Het bedevaartsoord met zijn historische klooster is niet alleen populair bij pelgrims.
Napoleon hief de vrouwenstift in 1808 op en gaf het volledige kloosterbezit in eigendom aan de vorst van Bentheim.
In de 18e en 19e eeuw ontwikkelden zich naast de reeds bestaande dorpskern afzonderlijke nederzettingen, die vooral in het noordelijke deel van het grondgebied doorgroeiden tot in het veengebied. Tijdens de economische bloei na de Tweede Wereldoorlog werden de gebouwen van klooster Wietmarschen een voor een afgebroken. De bewoners van de stift bouwden eigen huizen in de nieuwe woongebieden.

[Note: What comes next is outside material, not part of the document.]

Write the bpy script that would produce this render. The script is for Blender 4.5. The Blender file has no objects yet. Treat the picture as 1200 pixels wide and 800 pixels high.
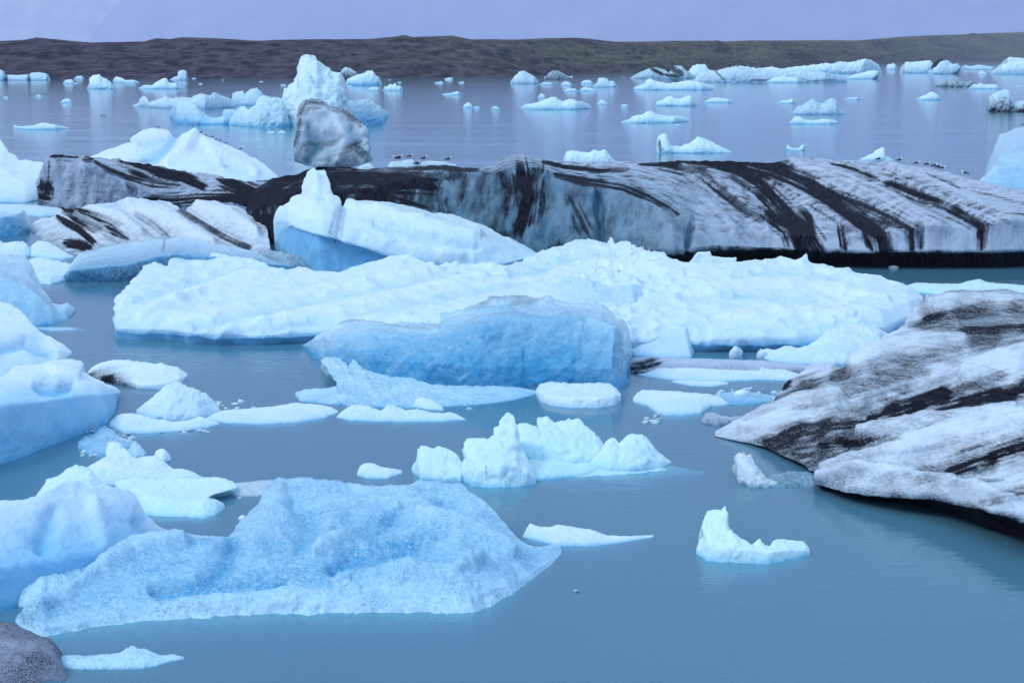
import bpy, math, random
import numpy as np

# ------------------------------------------------------------------ camera, sky, sun, exposure
scene = bpy.context.scene
COL = scene.collection
CAM_H, FOCAL, HORIZON = 12.0, 2000.0, 66.0          # metres above the water, focal length in px of a 1200 px wide frame
PITCH = math.atan((400.0 - HORIZON) / FOCAL)
CP, SP = math.cos(PITCH), math.sin(PITCH)

cam_data = bpy.data.cameras.new('camera')
cam_data.sensor_width = 36.0
cam_data.lens = FOCAL / 1200.0 * 36.0
cam_data.clip_start = 0.5
cam_data.clip_end = 60000.0
cam = bpy.data.objects.new('camera', cam_data)
cam.location = (0, 0, CAM_H)
cam.rotation_euler = (math.radians(90) - PITCH, 0, 0)
COL.objects.link(cam)
scene.camera = cam

SUN_ELEV, SUN_AZ = math.radians(46), math.radians(-108)    # azimuth from +Y clockwise: high on the left, a little behind the camera
world = bpy.data.worlds.new('World')
scene.world = world
world.use_nodes = True
wn, wl = world.node_tree.nodes, world.node_tree.links
wn.clear()
w_out = wn.new('ShaderNodeOutputWorld')
w_bg = wn.new('ShaderNodeBackground')
w_bg.inputs['Strength'].default_value = 0.1
w_sky = wn.new('ShaderNodeTexSky')
w_sky.sky_type = 'NISHITA'
w_sky.sun_disc = False
w_sky.sun_elevation = SUN_ELEV
w_sky.sun_rotation = SUN_AZ
w_sky.air_density = 1.5
w_sky.dust_density = 3.0
# overcast cloud deck: lavender at the horizon, about three times brighter overhead
w_geo = wn.new('ShaderNodeTexCoord')
w_sep = wn.new('ShaderNodeSeparateXYZ')
wl.new(w_geo.outputs['Generated'], w_sep.inputs[0])
w_noise = wn.new('ShaderNodeTexNoise')
w_noise.inputs['Scale'].default_value = 3.0
w_noise.inputs['Detail'].default_value = 4.0
w_map = wn.new('ShaderNodeMapping')
w_map.inputs['Scale'].default_value = (1.0, 1.0, 5.0)
wl.new(w_geo.outputs['Generated'], w_map.inputs[0])
wl.new(w_map.outputs[0], w_noise.inputs['Vector'])
w_add = wn.new('ShaderNodeMath'); w_add.operation = 'MULTIPLY_ADD'
w_add.inputs[1].default_value = 0.10; w_add.inputs[2].default_value = -0.05
wl.new(w_noise.outputs['Fac'], w_add.inputs[0])
w_sum = wn.new('ShaderNodeMath'); w_sum.operation = 'ADD'
wl.new(w_sep.outputs['Z'], w_sum.inputs[0]); wl.new(w_add.outputs[0], w_sum.inputs[1])
w_ramp = wn.new('ShaderNodeValToRGB')
wl.new(w_sum.outputs[0], w_ramp.inputs[0])
cr = w_ramp.color_ramp
cr.elements[0].position = 0.0; cr.elements[0].color = (0.275, 0.36, 0.695, 1)
cr.elements[1].position = 1.0; cr.elements[1].color = (0.78, 1.22, 1.62, 1)
e = cr.elements.new(0.12); e.color = (0.285, 0.37, 0.75, 1)
e = cr.elements.new(0.45); e.color = (0.50, 0.72, 1.10, 1)
w_scale = wn.new('ShaderNodeVectorMath'); w_scale.operation = 'SCALE'
w_scale.inputs['Scale'].default_value = 9.4
wl.new(w_ramp.outputs[0], w_scale.inputs[0])
w_mix = wn.new('ShaderNodeMix'); w_mix.data_type = 'RGBA'
w_mix.inputs[0].default_value = 0.90
wl.new(w_sky.outputs[0], w_mix.inputs[6]); wl.new(w_scale.outputs[0], w_mix.inputs[7])
wl.new(w_mix.outputs[2], w_bg.inputs['Color'])
wl.new(w_bg.outputs[0], w_out.inputs['Surface'])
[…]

Eind jaren 70 ontwikkelden de politiek verantwoordelijken een concept om de overgebleven vier kloostergebouwen rondom de kerk voor afbraak te behoeden en ze na de restauratie op een zinvolle manier te kunnen gebruiken. Van 1981 tot 1990 investeerde de gemeente Wietmarschen met een flinke financiële injectie van de deelstaat Nedersaksen en het district Grafschaft Bentheim in totaal 2,5 miljoen Duitse mark (1,8 miljoen euro) in het klooster. In het oude bestuursgebouw zijn tegenwoordig een vergaderzaal, een klein museum met kerkelijke en heilige objecten en een boekhandel gevestigd. Het stiftsvrouwenhuis werd omgebouwd tot vier seniorenwoningen. In het 'abdissenhuis' is tegenwoordig het jongerencentrum van de katholieke parochie van Wietmarschen gehuisvest. De personeelswoning werd ingericht als café met een gemoedelijke sfeer.